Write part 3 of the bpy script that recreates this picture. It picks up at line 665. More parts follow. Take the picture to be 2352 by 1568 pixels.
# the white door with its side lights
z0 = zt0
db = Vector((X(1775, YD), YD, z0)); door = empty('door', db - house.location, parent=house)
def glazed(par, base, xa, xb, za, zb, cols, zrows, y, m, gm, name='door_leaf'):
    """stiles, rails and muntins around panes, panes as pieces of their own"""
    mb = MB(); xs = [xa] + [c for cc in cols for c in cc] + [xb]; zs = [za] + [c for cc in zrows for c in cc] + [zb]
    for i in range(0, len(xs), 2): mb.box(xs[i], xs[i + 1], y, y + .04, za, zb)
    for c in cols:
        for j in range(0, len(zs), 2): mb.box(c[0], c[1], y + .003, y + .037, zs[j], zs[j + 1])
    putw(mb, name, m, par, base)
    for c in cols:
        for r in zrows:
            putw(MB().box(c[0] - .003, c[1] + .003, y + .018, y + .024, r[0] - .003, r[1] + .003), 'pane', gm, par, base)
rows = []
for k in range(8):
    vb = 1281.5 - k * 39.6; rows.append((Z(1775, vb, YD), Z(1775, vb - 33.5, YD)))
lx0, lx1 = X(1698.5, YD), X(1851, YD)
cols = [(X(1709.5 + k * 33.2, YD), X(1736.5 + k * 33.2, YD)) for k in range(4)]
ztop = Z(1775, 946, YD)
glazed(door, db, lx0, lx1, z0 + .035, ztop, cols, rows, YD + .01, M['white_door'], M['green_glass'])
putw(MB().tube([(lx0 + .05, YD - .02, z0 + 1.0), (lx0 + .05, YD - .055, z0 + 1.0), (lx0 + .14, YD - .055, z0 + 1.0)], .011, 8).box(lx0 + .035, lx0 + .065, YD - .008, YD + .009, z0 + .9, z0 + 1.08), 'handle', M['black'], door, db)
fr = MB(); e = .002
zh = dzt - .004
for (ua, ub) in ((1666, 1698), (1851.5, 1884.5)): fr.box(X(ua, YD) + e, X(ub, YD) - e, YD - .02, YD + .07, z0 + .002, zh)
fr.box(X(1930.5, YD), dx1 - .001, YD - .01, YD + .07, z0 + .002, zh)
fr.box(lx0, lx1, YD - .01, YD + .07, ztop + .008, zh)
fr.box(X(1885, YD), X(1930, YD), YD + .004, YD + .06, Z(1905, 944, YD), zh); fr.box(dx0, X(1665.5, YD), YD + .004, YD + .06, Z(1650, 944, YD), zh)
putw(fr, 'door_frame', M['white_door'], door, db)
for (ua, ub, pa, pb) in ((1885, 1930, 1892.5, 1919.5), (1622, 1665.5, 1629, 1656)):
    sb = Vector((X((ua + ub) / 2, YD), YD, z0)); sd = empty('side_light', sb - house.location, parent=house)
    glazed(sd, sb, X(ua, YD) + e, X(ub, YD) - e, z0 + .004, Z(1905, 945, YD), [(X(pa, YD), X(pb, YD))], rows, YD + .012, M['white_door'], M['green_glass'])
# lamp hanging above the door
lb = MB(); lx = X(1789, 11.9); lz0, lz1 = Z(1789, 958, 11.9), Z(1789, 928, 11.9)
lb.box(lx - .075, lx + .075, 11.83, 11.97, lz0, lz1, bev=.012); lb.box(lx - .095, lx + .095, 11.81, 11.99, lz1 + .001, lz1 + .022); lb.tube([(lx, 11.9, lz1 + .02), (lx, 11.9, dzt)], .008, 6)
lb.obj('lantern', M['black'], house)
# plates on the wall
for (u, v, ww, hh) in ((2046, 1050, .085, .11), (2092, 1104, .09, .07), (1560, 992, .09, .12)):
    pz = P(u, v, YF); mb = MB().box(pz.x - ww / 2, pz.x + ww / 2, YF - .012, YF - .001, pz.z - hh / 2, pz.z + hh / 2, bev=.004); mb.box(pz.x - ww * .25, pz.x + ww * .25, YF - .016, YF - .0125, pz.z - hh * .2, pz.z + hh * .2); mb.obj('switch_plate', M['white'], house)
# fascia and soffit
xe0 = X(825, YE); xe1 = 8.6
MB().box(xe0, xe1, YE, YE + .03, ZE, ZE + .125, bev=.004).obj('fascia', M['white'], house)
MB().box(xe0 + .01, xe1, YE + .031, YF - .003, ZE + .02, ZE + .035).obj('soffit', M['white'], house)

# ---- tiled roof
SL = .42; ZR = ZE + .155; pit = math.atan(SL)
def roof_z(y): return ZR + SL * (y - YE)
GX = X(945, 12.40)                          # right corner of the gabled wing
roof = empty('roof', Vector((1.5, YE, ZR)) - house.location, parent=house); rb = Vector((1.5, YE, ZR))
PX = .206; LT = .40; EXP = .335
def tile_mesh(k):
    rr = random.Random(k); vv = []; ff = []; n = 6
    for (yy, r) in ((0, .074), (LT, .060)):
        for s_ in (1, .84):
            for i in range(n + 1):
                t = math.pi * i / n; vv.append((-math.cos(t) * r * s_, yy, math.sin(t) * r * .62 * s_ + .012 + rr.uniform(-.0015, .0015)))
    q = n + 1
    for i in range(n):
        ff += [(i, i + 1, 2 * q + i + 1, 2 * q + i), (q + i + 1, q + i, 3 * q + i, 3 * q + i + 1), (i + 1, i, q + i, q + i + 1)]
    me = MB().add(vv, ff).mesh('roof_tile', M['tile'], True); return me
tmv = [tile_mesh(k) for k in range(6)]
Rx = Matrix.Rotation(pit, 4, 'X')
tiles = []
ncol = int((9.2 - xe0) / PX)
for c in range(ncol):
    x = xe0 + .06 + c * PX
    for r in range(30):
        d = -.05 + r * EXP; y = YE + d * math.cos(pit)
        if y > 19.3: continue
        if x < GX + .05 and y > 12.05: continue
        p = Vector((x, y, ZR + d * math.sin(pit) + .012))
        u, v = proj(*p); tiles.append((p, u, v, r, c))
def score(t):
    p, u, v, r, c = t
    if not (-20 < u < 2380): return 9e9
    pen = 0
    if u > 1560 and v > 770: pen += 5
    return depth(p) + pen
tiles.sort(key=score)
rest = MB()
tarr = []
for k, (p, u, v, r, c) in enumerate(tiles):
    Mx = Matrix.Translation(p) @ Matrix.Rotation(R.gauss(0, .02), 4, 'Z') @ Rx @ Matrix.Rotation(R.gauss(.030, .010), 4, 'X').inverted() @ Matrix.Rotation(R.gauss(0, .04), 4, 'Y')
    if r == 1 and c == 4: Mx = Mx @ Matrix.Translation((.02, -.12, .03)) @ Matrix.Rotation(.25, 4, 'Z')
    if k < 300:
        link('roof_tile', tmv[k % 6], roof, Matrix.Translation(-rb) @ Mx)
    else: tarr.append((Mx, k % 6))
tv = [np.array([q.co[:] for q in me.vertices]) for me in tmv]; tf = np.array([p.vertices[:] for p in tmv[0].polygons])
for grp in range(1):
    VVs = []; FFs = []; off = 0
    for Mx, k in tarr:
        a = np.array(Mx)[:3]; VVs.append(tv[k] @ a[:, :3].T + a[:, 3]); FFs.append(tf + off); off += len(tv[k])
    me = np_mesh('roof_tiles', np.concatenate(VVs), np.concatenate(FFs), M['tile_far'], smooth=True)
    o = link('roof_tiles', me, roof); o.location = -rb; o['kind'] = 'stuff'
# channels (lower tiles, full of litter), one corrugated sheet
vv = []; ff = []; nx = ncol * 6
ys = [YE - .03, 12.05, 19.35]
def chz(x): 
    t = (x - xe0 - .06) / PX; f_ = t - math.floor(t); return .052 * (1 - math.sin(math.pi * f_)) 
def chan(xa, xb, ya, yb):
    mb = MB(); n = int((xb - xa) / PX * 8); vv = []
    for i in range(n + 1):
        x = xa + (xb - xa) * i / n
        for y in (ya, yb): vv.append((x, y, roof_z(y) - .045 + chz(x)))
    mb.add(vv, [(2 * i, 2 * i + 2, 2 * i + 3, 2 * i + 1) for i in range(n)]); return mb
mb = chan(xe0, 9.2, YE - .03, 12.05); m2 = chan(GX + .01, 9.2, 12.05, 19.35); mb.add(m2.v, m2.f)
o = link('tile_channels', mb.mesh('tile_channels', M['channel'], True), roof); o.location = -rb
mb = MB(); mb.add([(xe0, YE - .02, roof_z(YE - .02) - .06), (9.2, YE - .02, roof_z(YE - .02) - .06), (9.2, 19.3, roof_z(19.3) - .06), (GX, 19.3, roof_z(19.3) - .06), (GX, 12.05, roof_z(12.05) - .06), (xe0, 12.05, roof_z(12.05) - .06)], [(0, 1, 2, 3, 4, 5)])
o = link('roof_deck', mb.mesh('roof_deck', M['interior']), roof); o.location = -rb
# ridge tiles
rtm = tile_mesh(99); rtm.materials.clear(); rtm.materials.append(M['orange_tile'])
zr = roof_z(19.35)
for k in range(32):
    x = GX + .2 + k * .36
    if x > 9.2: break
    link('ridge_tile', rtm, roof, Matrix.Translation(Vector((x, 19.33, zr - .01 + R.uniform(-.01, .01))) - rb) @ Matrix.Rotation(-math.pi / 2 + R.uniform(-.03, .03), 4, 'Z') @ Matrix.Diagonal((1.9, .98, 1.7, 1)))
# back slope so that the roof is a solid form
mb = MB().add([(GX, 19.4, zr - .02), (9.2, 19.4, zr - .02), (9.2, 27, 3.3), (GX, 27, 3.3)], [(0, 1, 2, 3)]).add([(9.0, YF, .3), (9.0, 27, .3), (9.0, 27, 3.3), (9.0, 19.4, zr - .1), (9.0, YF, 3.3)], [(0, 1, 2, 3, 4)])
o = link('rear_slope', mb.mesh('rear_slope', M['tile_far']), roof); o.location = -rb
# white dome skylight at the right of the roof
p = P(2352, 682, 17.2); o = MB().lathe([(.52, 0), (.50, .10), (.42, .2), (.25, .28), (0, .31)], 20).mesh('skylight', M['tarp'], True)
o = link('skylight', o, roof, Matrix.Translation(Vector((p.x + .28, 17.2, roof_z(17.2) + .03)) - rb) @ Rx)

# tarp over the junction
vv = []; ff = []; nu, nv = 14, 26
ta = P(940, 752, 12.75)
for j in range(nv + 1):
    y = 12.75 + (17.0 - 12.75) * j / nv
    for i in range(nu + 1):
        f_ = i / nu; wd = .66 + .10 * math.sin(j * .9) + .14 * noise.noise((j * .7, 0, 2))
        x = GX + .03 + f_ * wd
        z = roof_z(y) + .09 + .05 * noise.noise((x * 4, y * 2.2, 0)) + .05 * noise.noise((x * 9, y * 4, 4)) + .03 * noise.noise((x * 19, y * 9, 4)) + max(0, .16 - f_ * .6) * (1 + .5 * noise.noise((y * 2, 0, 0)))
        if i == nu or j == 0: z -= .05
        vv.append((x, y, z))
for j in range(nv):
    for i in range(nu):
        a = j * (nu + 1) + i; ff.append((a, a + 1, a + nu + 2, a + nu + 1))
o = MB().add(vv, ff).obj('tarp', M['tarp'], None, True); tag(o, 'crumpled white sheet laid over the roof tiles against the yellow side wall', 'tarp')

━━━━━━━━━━

◆ Exercise instructions: Count how many lines above carry the word "that". Only the number is required.

◆ Expected answer: 2